In one of my pre-children epiphanies, I knew I was “ready” when I realized I would never be ready. As with so many things in life, no amount of preparation can really satisfy what only experience in real-time can teach you. And, had anyone tried to tell me all that I have learned in the last six years since becoming a parent, I wouldn’t have appreciated it.

I remember one summer when I was about 11 years old, standing at the top of the high dive during a week-long stint at camp. I had climbed the ladder, prepared to jump and then found myself frozen in fear at the edge of the diving board. I couldn’t jump. There was nothing to gauge my readiness to step off the edge. I was paralyzed by my fear of heights. Somehow, though, I did finally jump, plunging into the water below and resurfacing to the applause of my friends. There was no room to consider how ready I was to hurl myself into the air off of a flimsy diving board and plummet into a cold swimming pool to arise with a wedgie and a nose full of water; someone else was waiting behind me to jump, so I had better get on with it! Apparently, the memory is still vivid. Yet, I survived, and that leap was the first of many leaps into unknown waters I have taken in the years since.

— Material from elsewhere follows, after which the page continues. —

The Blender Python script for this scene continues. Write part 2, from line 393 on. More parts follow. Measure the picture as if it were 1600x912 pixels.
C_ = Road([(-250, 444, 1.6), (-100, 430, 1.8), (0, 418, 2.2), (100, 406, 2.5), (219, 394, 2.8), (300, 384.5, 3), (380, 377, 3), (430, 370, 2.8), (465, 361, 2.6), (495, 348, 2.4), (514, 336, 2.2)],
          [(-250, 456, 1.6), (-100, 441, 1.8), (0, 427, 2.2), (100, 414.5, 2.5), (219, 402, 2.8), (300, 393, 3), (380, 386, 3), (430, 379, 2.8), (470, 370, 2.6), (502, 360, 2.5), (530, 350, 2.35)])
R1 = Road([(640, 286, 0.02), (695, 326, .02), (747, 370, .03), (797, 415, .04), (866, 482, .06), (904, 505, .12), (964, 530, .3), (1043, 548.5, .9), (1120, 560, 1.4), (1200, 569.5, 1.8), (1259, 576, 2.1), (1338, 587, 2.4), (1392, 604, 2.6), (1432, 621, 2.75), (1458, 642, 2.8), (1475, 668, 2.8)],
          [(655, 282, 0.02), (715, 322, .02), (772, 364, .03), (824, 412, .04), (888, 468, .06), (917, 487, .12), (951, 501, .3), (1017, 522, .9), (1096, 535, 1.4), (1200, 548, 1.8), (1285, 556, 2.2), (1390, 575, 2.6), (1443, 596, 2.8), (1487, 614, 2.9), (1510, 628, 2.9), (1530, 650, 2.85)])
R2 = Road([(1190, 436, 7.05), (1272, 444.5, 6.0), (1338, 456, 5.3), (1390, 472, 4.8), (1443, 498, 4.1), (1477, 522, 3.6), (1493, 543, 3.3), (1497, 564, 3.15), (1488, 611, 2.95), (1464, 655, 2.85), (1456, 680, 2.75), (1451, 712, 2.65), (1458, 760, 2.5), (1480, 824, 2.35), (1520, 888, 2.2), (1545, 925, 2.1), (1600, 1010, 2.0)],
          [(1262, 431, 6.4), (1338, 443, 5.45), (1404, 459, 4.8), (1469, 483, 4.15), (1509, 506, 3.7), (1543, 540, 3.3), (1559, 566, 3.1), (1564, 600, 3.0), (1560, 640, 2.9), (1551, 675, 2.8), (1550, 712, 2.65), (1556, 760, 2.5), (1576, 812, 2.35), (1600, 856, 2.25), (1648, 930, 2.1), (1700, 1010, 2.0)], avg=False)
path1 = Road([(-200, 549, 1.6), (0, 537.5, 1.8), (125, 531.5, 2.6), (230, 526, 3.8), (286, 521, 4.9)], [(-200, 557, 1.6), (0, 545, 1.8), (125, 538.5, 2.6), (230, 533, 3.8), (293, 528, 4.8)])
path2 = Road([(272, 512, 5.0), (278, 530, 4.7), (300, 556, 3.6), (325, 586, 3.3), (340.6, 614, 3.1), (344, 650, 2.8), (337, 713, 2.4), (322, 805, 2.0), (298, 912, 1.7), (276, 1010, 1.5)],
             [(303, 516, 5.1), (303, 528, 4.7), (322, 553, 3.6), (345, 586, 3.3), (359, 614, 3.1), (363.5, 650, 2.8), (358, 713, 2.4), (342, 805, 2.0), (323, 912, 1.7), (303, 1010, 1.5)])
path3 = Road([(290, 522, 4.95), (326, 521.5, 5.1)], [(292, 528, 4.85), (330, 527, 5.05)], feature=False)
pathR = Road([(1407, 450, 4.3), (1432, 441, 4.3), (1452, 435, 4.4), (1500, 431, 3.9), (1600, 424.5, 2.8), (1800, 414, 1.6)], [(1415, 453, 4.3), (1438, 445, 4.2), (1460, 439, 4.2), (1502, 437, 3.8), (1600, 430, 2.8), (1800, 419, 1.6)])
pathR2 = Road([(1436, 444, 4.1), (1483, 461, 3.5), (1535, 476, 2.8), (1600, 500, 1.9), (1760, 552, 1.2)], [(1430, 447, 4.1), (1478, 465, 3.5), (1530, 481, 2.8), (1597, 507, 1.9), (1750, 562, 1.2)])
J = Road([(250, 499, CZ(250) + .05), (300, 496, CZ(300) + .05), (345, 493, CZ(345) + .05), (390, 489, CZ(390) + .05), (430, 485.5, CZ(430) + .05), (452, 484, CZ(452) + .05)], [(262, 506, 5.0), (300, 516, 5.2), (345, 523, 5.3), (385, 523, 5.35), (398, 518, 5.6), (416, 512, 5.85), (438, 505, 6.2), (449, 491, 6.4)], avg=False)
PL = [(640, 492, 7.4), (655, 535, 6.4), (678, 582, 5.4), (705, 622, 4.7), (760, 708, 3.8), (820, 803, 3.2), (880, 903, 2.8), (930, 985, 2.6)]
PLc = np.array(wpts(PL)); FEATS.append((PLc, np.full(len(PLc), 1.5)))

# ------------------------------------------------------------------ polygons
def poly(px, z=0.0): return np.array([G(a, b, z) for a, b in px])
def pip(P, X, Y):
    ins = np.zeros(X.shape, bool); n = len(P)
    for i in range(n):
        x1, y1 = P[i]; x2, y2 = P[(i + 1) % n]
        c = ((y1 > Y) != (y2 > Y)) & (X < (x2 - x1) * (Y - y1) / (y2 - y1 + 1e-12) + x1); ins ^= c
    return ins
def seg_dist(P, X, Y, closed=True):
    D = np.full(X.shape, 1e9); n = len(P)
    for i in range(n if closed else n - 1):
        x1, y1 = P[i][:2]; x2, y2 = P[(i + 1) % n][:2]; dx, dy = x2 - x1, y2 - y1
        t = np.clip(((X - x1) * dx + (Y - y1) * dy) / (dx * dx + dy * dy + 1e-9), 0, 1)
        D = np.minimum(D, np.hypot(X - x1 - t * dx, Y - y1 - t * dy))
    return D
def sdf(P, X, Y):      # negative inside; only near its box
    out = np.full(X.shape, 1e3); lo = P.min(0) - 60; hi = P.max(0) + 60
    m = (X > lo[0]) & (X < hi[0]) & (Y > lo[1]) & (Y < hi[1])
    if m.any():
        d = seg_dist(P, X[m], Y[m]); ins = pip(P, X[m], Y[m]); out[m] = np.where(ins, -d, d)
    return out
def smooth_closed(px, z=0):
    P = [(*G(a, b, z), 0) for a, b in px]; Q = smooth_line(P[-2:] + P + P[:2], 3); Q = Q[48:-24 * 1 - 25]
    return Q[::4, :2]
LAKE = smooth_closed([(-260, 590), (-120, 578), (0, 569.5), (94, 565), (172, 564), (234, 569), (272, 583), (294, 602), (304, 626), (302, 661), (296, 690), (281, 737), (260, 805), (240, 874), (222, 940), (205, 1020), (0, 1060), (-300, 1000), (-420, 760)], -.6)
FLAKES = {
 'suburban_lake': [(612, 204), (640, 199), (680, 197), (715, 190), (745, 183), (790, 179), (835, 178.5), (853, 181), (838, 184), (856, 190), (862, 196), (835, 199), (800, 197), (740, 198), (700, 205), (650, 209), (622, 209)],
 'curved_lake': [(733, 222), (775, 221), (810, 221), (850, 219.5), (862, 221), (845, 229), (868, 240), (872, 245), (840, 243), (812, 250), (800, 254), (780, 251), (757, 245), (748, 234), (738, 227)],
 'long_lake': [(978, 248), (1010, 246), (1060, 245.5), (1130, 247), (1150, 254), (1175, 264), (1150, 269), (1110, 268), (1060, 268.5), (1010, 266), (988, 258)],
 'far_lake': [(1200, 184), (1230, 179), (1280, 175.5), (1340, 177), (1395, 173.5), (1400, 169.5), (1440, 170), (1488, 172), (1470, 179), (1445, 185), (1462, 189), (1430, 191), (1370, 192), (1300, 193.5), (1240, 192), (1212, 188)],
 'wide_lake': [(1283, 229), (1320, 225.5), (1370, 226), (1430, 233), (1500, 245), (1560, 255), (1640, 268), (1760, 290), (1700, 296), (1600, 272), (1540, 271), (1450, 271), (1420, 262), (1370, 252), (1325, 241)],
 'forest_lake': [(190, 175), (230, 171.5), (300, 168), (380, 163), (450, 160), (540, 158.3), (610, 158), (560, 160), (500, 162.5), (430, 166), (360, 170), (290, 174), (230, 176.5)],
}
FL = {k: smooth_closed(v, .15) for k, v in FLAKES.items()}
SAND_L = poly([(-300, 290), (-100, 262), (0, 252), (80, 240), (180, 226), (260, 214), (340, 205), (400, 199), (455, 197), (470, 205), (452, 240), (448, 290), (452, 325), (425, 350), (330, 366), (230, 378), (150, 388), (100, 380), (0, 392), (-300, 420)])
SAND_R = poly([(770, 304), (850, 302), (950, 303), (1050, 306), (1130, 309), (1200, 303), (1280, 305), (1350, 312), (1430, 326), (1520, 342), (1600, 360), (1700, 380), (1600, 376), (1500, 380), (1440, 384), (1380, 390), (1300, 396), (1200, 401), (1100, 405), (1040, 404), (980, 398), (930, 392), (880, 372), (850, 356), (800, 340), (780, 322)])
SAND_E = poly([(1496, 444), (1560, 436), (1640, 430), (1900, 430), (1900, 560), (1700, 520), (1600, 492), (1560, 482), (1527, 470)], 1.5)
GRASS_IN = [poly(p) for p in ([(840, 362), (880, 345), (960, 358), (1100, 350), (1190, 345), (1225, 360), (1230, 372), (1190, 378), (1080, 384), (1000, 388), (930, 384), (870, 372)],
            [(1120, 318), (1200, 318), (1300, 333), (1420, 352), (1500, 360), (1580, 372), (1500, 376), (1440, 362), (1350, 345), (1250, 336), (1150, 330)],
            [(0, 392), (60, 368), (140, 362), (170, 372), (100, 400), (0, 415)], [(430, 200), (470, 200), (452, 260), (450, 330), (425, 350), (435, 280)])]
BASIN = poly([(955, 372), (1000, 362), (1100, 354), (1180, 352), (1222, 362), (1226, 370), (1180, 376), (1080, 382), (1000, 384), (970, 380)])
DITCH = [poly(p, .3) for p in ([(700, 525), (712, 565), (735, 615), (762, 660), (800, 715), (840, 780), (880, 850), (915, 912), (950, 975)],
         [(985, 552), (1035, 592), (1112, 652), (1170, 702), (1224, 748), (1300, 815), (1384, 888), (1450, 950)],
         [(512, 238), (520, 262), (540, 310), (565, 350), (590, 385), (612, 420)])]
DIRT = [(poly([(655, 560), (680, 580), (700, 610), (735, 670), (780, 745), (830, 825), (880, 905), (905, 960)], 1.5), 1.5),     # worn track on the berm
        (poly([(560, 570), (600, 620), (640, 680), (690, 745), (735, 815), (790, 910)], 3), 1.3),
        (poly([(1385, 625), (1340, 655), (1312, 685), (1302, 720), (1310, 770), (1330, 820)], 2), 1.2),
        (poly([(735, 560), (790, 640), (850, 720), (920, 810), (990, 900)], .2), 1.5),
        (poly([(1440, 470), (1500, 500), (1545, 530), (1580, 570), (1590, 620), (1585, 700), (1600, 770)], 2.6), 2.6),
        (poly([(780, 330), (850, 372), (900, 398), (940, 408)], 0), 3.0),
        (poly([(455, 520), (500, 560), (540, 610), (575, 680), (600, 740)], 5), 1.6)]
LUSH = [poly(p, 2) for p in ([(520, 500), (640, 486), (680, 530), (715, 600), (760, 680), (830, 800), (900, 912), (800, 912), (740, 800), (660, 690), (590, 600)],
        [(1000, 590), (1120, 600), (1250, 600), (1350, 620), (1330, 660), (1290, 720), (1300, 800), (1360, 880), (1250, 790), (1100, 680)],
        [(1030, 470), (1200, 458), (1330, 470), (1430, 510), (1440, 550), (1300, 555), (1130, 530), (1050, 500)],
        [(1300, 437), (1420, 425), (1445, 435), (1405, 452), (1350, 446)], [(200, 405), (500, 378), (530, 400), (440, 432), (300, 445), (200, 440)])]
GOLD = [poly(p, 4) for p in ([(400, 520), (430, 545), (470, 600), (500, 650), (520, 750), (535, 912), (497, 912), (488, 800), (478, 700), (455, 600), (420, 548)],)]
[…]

While there are things for which we can never be ready and must jump, often blindly into, and learn to sink or swim, there are also times when gauging our readiness is critical. When our actions and decisions directly impact others, we must weigh the consequences, regardless of how ready we feel we are for the next step. Or, when we find our foundation shifting, when stability is threatened or loss chokes out our sense of choice, leaving us to feel powerless, we must take pause and not passively let circumstances dictate our fate.

A couple of weeks ago, I filed the paperwork in the county courthouse to return to my maiden name. I had not been ready, nearly two years ago, to depart from my married name. Decision after decision loomed. Grief and sadness paralyzed me. My security was threatened as I watched my marriage of 14 years crumble. Without realizing it at the time, I was clinging to what little control I had, holding on to all that I could to maintain some dignity when so much was out of my depth to stop. I wasn’t ready yet.

Thankfully no one pressed me on the matter. Sure friends wondered what I would do, but there was no pressure to explain my reasoning for not changing my name right away, for not getting rid of my wedding dress sooner or throwing out sappy love notes written between two people who are now strangers. I was not ready yet.

So, as it goes with healing, our forward motion may be imperceptible to all, including ourselves. Then one day, we find we are ready for a step we had not been ready for before, and we put one foot in front of the other. We must first, however, honor ourselves by listening to our gut and trusting our instincts to not just react but, instead, to respect our need for wise timing. And when we have our bearings, we can empower ourselves by choosing when we are ready and pacing ourselves with each step we take; and in so doing, we restore our dignity.